Eli Manning never eliminated failure. He somehow leads all NFL players since 2000 in interceptions (244) and fumbles (125). He was the worst at both ways a quarterback could lose the ball. It would be tough to identify a period of his career that could be classified as the good part. In the 2007 season that led to his first Super Bowl, he threw 23 touchdown passes and 20 interceptions. Two years after winning his second Super Bowl, he tossed 18 touchdowns and 27 picks. (He kept starting for five years after this.) He recorded at least 10 interceptions in every season he started, and lost at least 10 fumbles four times—when he was 26, 28, 34, and 36. He never learned, and he never improved.

There are, of course, two portions of his career in which he was excellent. During his first Super Bowl run he threw six touchdowns and one interception, orchestrating the game-winning drive against the first 18-0 team in NFL history; during his second Super Bowl run he threw nine touchdowns and one pick, averaging more than 300 yards per game and once again ruining the Patriots. That guy who threw all those interceptions did this:

On one play, Manning threw a pass that should have been such an easy interception for Asante Samuel that the Patriots cornerback dropped it. On the next play, Manning broke loose from a horde of defenders, randomly hurled the ball as far as he could (about 40 yards, because he’s Eli), and watched as a special-teamer with five catches on the season came down with it over three-time All-Pro safety Rodney Harrison. Was this a good throw? Honestly, probably not. It’s the equivalent of the Matt Saracen throw from the Friday Night Lights pilot, a heave that inspired everybody to suggest he’d closed his eyes before letting it go. But it worked, and now has become legend.

Four years later, in roughly the same situation against the same opponent, Manning made this throw. It is a very good throw. Basically perfect:

There is a world where only the greats become champions, and it is much less interesting than the one where The Interceptions Guy takes a turn on the throne. Before those Super Bowls against the Patriots, Manning would toddle into a phone booth and change into his superhero suit. Then he’d change out and forget to do laundry for a few weeks, and his cape would get lost in a massive pile of clothes on the floor. That’s his legacy: He was a mundane guy who had the ability to become a radiant supernova, and then would go years without showing any evidence he was the supernova guy from before. 

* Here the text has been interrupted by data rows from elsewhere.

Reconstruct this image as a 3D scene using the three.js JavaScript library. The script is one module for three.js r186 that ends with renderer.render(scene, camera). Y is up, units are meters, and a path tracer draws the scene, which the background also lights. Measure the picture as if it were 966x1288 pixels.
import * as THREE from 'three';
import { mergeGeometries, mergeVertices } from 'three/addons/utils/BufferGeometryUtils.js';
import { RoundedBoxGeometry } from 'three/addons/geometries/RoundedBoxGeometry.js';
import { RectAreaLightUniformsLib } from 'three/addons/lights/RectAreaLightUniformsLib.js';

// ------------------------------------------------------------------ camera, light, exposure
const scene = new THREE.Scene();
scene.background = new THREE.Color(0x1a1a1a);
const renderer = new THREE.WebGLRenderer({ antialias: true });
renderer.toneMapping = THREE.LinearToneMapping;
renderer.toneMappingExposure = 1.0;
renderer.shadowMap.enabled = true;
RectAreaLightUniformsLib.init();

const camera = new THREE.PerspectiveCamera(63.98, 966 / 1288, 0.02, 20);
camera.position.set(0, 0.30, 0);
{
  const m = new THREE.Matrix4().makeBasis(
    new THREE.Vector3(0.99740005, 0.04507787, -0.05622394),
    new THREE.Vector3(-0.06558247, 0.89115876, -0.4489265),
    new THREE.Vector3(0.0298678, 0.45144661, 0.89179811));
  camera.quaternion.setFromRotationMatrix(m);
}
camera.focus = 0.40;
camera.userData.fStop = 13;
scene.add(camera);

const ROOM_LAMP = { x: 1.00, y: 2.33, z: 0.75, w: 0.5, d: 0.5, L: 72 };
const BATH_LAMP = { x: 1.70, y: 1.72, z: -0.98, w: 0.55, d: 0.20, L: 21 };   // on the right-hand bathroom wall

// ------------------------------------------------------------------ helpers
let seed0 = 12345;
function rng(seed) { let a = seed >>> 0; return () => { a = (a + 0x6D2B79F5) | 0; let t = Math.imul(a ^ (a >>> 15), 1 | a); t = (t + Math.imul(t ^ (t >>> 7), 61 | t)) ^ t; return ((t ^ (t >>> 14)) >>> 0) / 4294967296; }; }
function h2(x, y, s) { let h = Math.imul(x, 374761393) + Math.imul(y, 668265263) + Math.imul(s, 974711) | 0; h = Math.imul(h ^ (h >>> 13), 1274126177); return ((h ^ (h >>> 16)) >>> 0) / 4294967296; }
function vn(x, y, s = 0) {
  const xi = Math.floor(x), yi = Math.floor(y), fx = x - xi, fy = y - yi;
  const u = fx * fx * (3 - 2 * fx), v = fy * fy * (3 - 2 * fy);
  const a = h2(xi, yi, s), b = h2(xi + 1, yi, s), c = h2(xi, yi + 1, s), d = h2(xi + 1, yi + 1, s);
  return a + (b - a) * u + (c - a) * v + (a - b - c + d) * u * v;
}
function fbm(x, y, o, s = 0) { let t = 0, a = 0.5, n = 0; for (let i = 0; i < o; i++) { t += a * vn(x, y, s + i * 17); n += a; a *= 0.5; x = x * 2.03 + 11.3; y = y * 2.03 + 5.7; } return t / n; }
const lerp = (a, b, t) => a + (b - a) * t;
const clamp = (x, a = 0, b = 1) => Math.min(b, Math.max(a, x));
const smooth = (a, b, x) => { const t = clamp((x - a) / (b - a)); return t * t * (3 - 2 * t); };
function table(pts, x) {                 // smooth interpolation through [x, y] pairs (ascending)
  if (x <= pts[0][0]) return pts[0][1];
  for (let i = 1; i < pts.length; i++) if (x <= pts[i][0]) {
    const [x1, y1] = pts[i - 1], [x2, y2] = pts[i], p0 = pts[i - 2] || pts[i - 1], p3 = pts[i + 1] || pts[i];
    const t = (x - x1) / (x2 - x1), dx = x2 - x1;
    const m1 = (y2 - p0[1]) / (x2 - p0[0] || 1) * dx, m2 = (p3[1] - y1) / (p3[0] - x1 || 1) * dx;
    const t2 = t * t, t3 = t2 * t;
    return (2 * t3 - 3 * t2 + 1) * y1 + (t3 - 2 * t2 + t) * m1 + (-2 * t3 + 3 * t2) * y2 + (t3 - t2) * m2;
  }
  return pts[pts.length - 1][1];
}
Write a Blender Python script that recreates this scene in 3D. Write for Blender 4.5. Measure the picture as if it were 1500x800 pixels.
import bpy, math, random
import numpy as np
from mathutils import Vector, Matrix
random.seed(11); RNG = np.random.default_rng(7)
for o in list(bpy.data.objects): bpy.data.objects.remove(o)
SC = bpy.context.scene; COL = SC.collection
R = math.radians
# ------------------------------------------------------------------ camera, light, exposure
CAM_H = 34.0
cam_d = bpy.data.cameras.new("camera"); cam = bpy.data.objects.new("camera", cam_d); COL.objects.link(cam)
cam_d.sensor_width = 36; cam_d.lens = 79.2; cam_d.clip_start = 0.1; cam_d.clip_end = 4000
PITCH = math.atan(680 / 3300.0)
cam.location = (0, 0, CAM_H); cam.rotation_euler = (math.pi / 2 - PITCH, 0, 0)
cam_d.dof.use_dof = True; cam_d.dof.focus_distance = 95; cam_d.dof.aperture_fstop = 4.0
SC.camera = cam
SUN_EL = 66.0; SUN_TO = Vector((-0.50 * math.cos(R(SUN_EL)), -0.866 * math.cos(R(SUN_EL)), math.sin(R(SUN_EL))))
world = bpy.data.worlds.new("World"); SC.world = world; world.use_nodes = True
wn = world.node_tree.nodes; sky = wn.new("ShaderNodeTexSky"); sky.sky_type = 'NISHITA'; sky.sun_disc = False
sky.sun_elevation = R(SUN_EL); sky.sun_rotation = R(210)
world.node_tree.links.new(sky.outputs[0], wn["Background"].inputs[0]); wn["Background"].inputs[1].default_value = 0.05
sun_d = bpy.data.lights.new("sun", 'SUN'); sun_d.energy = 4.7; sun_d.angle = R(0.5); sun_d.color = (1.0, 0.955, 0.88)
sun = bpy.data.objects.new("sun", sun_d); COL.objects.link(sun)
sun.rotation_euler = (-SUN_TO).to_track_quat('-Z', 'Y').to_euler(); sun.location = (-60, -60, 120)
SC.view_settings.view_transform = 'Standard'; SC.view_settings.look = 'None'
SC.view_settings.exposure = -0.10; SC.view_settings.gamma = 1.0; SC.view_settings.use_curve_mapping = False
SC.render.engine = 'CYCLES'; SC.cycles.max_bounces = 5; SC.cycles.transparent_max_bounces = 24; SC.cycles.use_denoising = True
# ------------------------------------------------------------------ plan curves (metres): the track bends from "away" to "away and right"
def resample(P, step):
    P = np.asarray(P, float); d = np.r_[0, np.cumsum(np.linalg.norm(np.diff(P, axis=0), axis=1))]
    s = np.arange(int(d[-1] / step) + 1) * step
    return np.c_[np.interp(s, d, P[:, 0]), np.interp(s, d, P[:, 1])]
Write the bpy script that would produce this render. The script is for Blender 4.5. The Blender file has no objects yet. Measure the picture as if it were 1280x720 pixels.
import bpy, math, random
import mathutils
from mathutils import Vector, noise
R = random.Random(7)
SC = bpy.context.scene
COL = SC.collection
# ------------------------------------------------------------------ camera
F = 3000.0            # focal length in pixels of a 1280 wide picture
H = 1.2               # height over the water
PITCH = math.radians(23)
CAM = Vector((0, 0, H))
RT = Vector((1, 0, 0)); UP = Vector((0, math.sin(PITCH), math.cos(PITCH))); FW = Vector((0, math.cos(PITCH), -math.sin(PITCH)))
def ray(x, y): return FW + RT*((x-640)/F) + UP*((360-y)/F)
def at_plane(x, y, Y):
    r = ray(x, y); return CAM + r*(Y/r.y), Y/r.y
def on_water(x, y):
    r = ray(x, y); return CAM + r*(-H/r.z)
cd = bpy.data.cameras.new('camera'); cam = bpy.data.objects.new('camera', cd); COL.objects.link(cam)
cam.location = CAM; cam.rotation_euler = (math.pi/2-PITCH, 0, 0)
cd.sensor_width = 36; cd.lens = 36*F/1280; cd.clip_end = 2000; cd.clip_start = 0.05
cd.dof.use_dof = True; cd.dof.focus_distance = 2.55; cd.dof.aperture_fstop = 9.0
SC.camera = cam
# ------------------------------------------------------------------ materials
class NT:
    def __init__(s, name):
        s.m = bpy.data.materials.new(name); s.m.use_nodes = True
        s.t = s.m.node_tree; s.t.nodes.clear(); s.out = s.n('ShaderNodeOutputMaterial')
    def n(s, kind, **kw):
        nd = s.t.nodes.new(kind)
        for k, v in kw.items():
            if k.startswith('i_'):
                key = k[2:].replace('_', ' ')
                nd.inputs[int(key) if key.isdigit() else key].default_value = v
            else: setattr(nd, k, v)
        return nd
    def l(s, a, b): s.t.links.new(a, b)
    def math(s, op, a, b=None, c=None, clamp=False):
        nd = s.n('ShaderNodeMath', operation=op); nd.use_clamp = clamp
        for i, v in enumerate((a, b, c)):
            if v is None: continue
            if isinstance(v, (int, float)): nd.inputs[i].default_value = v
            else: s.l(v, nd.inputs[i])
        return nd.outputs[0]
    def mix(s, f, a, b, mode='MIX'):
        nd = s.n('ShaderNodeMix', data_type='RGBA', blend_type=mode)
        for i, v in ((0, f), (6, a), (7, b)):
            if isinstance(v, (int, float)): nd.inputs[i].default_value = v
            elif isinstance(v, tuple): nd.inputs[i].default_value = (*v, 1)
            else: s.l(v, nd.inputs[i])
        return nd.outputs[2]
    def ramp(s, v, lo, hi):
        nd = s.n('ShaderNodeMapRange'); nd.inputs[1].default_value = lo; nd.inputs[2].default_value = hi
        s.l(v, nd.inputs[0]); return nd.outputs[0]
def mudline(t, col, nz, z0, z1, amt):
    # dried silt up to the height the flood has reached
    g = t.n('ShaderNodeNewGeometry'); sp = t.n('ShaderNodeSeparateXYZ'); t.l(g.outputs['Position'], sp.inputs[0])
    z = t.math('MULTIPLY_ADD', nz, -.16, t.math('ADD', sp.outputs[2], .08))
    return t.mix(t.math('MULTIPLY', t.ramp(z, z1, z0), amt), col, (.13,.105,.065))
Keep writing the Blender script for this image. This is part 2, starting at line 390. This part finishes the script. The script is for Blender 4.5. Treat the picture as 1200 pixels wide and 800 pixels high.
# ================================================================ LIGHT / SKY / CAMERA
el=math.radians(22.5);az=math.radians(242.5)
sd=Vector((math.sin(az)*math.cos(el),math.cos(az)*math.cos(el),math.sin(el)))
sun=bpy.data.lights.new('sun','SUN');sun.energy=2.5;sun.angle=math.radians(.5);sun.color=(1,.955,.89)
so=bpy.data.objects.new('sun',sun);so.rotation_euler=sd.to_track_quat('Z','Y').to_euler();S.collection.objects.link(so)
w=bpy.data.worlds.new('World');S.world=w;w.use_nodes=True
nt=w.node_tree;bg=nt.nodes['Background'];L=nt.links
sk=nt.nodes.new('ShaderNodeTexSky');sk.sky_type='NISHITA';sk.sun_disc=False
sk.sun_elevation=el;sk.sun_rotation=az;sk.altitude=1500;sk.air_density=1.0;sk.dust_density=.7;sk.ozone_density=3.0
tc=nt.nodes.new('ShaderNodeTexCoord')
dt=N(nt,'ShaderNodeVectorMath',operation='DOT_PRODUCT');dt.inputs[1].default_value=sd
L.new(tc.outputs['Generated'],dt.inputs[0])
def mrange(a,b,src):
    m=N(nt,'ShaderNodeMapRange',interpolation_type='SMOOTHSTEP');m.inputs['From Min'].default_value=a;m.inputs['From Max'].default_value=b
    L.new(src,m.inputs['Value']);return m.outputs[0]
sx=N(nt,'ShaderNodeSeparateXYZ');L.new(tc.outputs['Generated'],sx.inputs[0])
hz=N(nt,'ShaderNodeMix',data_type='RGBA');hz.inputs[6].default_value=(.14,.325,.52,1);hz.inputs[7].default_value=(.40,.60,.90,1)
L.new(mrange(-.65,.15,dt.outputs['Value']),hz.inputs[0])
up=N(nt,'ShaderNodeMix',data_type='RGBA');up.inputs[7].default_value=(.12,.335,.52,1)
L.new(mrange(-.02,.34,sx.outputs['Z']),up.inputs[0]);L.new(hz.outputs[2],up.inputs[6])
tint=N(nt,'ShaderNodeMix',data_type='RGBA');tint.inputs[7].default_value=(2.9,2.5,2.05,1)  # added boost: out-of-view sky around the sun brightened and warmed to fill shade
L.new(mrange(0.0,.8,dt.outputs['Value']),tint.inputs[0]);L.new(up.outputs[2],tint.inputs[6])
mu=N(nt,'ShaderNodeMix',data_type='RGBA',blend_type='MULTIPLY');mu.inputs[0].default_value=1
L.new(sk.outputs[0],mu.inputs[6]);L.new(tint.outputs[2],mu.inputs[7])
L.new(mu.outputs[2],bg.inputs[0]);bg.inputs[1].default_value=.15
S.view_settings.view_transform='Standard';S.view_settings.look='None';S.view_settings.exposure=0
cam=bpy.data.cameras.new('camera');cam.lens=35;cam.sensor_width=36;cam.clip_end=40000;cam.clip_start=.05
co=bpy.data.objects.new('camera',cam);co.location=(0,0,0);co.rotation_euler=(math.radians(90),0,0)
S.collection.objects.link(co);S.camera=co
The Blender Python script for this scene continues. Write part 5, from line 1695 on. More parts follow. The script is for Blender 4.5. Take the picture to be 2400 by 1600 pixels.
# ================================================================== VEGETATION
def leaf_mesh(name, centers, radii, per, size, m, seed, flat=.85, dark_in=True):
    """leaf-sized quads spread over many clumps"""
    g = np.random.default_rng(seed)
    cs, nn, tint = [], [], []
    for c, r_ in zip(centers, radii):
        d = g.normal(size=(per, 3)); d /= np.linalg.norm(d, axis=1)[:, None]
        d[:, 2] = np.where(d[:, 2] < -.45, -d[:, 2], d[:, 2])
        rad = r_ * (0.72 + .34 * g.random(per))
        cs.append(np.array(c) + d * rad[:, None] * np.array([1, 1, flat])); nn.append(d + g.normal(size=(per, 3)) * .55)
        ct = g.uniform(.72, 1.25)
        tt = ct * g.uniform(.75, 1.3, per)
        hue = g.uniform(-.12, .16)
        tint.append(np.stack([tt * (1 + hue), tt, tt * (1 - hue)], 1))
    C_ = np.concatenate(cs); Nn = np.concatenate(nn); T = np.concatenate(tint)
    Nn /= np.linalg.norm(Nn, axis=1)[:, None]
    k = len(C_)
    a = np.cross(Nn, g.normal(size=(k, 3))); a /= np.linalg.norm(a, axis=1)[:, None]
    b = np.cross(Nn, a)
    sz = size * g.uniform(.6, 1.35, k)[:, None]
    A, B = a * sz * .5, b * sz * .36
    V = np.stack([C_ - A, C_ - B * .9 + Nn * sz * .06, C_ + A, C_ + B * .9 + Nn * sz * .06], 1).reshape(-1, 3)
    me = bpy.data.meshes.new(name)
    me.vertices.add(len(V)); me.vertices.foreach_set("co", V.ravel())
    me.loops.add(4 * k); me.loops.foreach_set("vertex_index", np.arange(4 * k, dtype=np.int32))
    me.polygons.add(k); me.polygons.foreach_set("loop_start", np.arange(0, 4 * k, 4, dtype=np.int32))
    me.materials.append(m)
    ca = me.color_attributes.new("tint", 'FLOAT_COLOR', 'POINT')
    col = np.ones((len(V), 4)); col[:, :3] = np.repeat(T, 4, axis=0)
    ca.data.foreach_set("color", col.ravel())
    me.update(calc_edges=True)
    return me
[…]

This is why we must build the Hall of Eli. There will be a 10-foot-tall statue of him fashioned in this image, preferably out of marble. The David holds his slingshot; The Eli will hold a sand bucket. 

This is the image that truly captures the essence of the doofus who repeatedly dunked on the greatest dynasty in football history. He was the second-best quarterback in his family, and the second-best quarterback in his draft class. He was not a particularly accurate passer, nor did he have a particularly strong arm. He routinely threw the ball to the opposing team. Four kickers and three punters ran faster 40-yard dash times than he did at the 2004 draft combine. He was famous for making faces that gave off the impression that he was deeply unhappy to be playing football, and starred in an SNL skit about how he was too awkward to celebrate. (“When people think ‘Eli Manning,’ you want them to imagine you making a sandwich, dropping it, and then eating the sandwich off the ground?” “That would be ideal.”) And yet the kings of the sport crumbled into ashes before him. 

The Hall of Eli is where we will worship the mediocre who became champions. (Nick Foles will get in on the first ballot.) We will not contort ourselves into pretzels arguing that these players who won titles were great. Instead, we’ll celebrate the failures and weaknesses of athletes who briefly brought the world to their feet. I don’t want to debate whether Eli is a god or a mortal. What makes Eli so wonderful is that he was both.